4-1 低コスト可搬型核物質検知装置の開発

−新しい非破壊核物質検知技術の原理実証実験に成功−

図4-2 (a) 新たな検出装置による測定の概要、(b) 開発した回転照射装置、(c) 回転照射装置内の円盤部及び放射線源

図4-2 (a) 新たな検出装置による測定の概要、(b) 開発した回転照射装置、(c) 回転照射装置内の円盤部及び放射線源

測定時は回転照射装置の横に測定対象物を配置し、測定対象物を挟むように放射線検出器を配置します。

 

図4-3 回転照射装置による核物質検知の原理

図4-3 回転照射装置による核物質検知の原理

高速回転時に核分裂中性子だけに“遅れ”が生じることを利用することで核物質を検知することができます。

 


世界的にテロの脅威が高まっており、空港や港湾においても放射性物質に対するセキュリティ検査が実施されています。中でも核物質を用いたテロは社会に甚大な影響を与えるものとして深く憂慮され、核セキュリティ用の核物質検知装置の重要性が増している状況にあります。アクティブ法は有望な核物質検知法の一つであり、検査対象物に放射線を照射して核物質と反応させ、その反応によって出てくる放射線を検出することにより核物質を検知します。この手法は、核物質自身が放出する放射線を測定するパッシブ法に比べて圧倒的な検出感度と正確性を持っている一方で、従来のアクティブ装置は、加速器を用いた放射線発生器が必要となるため、装置自体が高価で大型なものになるという課題がありました。

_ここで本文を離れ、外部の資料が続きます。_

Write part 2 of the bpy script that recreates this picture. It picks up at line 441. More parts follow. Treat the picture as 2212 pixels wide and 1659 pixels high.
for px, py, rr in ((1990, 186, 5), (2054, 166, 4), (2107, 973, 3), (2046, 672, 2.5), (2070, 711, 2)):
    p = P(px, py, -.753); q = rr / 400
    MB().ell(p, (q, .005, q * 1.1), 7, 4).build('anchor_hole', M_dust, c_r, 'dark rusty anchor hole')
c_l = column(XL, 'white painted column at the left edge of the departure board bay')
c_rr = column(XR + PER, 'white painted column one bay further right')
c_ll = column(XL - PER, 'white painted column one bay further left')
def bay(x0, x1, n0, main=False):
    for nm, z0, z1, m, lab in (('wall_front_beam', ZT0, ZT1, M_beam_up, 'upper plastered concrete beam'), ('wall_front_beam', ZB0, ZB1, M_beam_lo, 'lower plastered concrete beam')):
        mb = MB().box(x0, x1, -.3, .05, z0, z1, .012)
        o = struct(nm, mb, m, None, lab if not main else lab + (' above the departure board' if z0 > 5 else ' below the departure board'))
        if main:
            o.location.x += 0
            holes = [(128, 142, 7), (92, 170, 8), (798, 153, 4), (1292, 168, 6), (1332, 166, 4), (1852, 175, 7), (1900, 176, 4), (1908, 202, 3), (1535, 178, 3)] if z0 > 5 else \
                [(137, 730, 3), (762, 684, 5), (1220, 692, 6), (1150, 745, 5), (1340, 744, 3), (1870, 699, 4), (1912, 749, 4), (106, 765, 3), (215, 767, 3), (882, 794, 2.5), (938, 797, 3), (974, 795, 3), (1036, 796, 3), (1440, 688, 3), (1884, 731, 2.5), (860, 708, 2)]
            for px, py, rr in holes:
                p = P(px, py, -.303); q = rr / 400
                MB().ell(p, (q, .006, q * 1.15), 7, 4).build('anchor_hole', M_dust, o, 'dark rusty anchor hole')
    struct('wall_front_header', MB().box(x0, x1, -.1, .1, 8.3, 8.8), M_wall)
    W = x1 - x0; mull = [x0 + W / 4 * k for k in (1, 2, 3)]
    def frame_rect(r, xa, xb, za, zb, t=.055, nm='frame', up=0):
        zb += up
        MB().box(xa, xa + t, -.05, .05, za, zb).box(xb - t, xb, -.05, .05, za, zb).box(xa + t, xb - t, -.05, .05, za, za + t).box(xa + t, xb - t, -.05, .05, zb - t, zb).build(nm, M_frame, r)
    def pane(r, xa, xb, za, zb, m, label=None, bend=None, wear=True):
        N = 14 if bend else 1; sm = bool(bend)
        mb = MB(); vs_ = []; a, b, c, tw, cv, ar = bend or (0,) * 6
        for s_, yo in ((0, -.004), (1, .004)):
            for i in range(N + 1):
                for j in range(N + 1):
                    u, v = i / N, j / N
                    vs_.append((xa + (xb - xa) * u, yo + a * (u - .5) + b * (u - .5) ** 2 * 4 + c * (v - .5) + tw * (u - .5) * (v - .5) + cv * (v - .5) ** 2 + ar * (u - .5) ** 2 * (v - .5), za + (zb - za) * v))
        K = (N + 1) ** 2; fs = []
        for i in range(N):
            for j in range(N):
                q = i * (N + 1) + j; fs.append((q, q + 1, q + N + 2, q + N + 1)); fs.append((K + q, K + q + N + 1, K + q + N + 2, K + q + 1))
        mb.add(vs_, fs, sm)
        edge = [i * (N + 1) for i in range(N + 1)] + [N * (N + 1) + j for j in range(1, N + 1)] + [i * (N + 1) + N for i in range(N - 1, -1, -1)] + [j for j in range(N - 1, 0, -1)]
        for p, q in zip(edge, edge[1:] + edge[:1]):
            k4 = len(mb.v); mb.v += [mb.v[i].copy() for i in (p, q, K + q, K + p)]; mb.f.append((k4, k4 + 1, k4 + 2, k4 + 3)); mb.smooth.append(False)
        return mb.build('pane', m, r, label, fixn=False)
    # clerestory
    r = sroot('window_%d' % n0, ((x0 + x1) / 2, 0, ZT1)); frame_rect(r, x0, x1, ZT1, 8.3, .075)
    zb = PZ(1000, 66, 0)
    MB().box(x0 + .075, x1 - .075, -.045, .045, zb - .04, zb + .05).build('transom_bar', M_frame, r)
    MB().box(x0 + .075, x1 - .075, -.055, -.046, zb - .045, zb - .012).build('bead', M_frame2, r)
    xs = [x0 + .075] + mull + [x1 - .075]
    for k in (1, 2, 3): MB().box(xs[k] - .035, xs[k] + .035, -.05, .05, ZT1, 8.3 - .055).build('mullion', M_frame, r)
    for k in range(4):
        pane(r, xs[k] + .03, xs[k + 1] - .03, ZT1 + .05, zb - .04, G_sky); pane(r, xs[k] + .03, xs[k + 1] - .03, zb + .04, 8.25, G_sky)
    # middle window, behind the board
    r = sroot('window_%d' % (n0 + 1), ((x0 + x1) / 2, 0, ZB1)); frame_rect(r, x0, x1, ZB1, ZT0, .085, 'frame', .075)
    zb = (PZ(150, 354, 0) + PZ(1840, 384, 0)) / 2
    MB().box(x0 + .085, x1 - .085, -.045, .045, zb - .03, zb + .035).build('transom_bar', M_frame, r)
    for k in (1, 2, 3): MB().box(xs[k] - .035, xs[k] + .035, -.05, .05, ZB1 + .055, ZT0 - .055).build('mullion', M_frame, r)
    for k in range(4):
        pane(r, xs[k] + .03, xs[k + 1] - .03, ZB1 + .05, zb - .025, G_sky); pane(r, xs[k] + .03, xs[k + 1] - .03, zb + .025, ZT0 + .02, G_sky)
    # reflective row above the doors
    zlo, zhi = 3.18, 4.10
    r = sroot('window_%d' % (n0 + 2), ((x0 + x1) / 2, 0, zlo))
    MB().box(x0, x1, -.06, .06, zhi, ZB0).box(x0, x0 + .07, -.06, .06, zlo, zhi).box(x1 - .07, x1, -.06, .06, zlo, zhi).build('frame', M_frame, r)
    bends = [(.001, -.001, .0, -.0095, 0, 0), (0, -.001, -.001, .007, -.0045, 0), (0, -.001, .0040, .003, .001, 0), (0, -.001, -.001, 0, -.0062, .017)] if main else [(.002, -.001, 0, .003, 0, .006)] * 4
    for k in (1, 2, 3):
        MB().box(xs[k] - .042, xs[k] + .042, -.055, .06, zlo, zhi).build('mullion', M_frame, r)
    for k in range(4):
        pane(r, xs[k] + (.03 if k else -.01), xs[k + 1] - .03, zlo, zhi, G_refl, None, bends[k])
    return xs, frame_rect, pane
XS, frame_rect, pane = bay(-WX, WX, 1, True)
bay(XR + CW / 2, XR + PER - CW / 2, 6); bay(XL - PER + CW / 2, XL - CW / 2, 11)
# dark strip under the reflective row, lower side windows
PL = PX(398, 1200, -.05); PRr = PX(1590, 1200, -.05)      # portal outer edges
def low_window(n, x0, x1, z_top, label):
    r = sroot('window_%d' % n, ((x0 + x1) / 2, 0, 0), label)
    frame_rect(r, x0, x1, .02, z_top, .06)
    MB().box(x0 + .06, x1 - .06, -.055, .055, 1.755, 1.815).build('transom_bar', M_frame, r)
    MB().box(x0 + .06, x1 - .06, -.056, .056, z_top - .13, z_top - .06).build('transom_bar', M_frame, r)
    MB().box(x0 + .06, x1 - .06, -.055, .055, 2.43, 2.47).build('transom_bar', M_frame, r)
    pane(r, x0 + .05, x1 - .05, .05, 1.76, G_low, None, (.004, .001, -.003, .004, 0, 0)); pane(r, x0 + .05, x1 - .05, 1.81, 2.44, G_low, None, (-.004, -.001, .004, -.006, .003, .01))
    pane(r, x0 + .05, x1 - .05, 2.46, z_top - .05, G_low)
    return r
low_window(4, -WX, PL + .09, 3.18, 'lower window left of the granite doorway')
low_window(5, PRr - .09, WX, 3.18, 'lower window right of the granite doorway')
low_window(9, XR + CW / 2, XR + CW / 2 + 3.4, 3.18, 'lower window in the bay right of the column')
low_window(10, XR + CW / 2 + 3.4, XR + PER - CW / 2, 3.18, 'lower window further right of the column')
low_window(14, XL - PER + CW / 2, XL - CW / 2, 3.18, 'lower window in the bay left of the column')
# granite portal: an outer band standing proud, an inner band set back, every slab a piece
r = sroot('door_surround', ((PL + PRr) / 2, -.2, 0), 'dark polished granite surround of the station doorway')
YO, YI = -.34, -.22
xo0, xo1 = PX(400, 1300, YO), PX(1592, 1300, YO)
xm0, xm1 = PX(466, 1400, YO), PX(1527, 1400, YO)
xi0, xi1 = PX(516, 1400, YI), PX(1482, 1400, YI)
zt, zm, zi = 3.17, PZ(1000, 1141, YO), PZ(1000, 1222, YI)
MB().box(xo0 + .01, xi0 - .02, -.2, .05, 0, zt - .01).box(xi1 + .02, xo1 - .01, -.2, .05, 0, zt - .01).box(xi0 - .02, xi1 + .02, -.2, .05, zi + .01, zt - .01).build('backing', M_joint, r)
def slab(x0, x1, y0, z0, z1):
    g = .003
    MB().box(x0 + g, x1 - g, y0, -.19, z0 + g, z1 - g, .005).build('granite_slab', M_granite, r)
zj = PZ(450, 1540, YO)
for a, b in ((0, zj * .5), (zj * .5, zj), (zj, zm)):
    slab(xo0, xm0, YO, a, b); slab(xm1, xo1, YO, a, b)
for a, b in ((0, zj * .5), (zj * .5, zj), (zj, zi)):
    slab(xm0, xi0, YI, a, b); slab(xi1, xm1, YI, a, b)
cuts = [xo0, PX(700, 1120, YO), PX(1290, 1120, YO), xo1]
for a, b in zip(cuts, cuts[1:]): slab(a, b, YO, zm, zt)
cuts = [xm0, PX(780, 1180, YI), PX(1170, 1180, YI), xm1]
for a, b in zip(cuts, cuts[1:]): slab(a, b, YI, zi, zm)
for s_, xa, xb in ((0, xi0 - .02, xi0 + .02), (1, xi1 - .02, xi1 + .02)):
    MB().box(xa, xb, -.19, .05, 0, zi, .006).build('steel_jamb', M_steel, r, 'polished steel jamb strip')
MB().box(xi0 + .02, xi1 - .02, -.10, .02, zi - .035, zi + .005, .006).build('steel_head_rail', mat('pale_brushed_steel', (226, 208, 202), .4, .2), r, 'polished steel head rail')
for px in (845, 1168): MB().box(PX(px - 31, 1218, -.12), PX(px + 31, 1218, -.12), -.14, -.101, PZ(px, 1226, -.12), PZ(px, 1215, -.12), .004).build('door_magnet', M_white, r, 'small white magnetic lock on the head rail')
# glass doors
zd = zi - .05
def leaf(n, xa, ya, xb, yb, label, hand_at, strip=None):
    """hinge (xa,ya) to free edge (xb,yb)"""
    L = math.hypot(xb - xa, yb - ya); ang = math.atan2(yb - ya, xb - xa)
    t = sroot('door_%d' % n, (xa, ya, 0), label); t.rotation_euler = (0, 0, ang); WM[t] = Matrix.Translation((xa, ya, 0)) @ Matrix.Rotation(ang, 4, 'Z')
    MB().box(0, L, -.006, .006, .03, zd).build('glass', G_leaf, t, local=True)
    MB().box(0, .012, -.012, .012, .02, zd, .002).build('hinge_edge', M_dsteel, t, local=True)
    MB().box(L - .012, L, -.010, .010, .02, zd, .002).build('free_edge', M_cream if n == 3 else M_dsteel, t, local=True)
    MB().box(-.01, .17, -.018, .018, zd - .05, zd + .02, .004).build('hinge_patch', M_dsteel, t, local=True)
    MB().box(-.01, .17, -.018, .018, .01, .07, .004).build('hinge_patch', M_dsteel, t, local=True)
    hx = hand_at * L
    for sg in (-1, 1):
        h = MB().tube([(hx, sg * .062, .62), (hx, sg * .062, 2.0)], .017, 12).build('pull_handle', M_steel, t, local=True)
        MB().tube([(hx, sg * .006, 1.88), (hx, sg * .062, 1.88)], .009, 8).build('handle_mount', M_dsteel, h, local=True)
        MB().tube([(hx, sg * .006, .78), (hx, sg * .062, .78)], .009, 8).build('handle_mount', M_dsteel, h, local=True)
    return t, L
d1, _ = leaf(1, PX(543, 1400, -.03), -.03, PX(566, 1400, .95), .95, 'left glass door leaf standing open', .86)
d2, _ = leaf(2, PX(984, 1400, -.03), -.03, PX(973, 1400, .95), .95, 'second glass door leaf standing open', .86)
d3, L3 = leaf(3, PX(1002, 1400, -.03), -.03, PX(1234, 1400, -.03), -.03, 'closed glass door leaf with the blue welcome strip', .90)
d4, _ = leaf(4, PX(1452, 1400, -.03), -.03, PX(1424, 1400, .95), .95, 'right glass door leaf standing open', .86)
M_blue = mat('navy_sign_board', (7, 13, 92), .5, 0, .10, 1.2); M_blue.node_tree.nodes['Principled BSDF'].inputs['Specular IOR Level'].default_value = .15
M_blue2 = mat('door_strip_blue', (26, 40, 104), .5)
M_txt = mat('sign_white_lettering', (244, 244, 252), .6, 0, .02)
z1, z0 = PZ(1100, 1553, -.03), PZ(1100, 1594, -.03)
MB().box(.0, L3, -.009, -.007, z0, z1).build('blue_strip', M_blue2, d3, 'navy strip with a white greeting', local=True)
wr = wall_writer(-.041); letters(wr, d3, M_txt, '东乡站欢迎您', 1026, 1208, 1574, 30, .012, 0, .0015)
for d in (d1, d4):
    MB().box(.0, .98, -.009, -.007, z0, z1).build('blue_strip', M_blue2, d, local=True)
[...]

本研究では、安価で可搬性が高いアクティブ装置の実現を目指し、新たな放射線発生器として測定対象物の近傍で放射線源を高速回転させる回転照射装置を開発しました。開発した回転照射装置(図4-2)は、直径31 cmの円盤を内蔵しており、その外周部に放射線源(カリホルニウム252(252Cf))を取り付けて最大で1分間に3000回転させることができます。その回転照射装置は、従来の放射線発生器(加速器を使用するためコストは約3000万円以上)よりも大幅な低コスト化(約400万円)が図られています。また、寸法は、横幅43 cm、奥行35 cm、高さ57 cmとコンパクトであることから、必要な場所に容易に移動させることが可能です。

一般的に、252Cfから放出された中性子はウラン235(235U)等の核物質と核分裂反応を引き起こし、その反応によってさらに多くの中性子が放出されます。したがって、252Cfから放出された中性子以外の中性子が確認できれば、そこに核物質があるということになります。しかし、ただ単に中性子を照射した場合には放射線源からの中性子と核物質からの中性子を区別できないため、核物質の有無を検知することは困難です。回転照射装置による核物質検知の原理を図4-3に示します。放射線源からの中性子(図4-3(a): )は測定対象物を通り抜けて、そのまま検出器で測定されるのに対し、核分裂反応により放出される中性子(図4-3(a): )は時間的に少し“遅れ“て検出器で測定されます。回転照射装置で放射線源を回転させることにより放射線源と核物質の距離を一定間隔で変化させると、核分裂反応数や核分裂反応により放出される中性子量も回転に同期して変化します。核分裂反応により放出される中性子の“遅れ”は数マイクロ秒程度とわずかであるため、低速で回転させた場合には放射線源からの中性子(照射中性子)と核物質からの中性子(核分裂中性子)の強度は全く同じように変化しているように見えます。一方で、高速で回転させた場合には中性子の強度変化の違いが観測できるようになります(図4-3(b))。このことから核物質がある場合には低速回転と高速回転の測定データに差異が生じ、この差異の有無によって核物質が検知できることを見い出しました。開発した回転照射装置を用いた実証実験を京都大学複合原子力科学研究所において実施し、核物質を検知できることが確認できました。

開発した回転照射装置は、従来のアクティブ装置で用いられる放射線発生器より大幅に安価(1/10程度)・小型であり、放射線源として少量の252Cfを採用することによりRI許認可申請の必要がない表示付認証機器とすることができるというメリットもあります。すなわち、これを用いた新しい核物質非破壊検知装置は従来のアクティブ装置と同等の検知性能を持ちつつ、低コスト化・可搬性向上を図ることができます。このため、空港や港湾など、全国の運輸関連施設等だけでなく、大規模イベントにおける核物質検査等での活用にも適しています。また、核物質検知装置を幅広く普及させることは、それ自体が核テロの抑止に繋がると期待されます。